◆ Data extract ◆
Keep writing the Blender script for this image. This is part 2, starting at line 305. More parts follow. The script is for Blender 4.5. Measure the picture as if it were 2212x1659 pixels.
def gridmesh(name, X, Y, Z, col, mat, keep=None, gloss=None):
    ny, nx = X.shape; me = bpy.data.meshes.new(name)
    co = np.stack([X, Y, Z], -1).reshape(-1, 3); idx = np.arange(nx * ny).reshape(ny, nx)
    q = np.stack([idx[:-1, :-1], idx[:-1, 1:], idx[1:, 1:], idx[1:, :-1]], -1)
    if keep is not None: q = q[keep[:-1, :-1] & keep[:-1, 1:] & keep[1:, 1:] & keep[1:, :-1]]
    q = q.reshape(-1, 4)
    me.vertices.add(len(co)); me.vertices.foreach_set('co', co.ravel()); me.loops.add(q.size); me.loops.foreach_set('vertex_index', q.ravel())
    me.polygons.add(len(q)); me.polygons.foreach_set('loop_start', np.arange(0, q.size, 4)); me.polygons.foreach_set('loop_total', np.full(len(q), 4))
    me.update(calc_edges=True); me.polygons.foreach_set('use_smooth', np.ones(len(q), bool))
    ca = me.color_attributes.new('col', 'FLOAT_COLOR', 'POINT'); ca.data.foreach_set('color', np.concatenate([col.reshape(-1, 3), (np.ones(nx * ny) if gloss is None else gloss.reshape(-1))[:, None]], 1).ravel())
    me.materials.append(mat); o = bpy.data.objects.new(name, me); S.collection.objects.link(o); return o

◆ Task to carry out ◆
Exactly reproduce the material above.

◆ Answer to the task ◆
Keep writing the Blender script for this image. This is part 2, starting at line 305. More parts follow. The script is for Blender 4.5. Measure the picture as if it were 2212x1659 pixels.
def gridmesh(name, X, Y, Z, col, mat, keep=None, gloss=None):
    ny, nx = X.shape; me = bpy.data.meshes.new(name)
    co = np.stack([X, Y, Z], -1).reshape(-1, 3); idx = np.arange(nx * ny).reshape(ny, nx)
    q = np.stack([idx[:-1, :-1], idx[:-1, 1:], idx[1:, 1:], idx[1:, :-1]], -1)
    if keep is not None: q = q[keep[:-1, :-1] & keep[:-1, 1:] & keep[1:, 1:] & keep[1:, :-1]]
    q = q.reshape(-1, 4)
    me.vertices.add(len(co)); me.vertices.foreach_set('co', co.ravel()); me.loops.add(q.size); me.loops.foreach_set('vertex_index', q.ravel())
    me.polygons.add(len(q)); me.polygons.foreach_set('loop_start', np.arange(0, q.size, 4)); me.polygons.foreach_set('loop_total', np.full(len(q), 4))
    me.update(calc_edges=True); me.polygons.foreach_set('use_smooth', np.ones(len(q), bool))
    ca = me.color_attributes.new('col', 'FLOAT_COLOR', 'POINT'); ca.data.foreach_set('color', np.concatenate([col.reshape(-1, 3), (np.ones(nx * ny) if gloss is None else gloss.reshape(-1))[:, None]], 1).ravel())
    me.materials.append(mat); o = bpy.data.objects.new(name, me); S.collection.objects.link(o); return o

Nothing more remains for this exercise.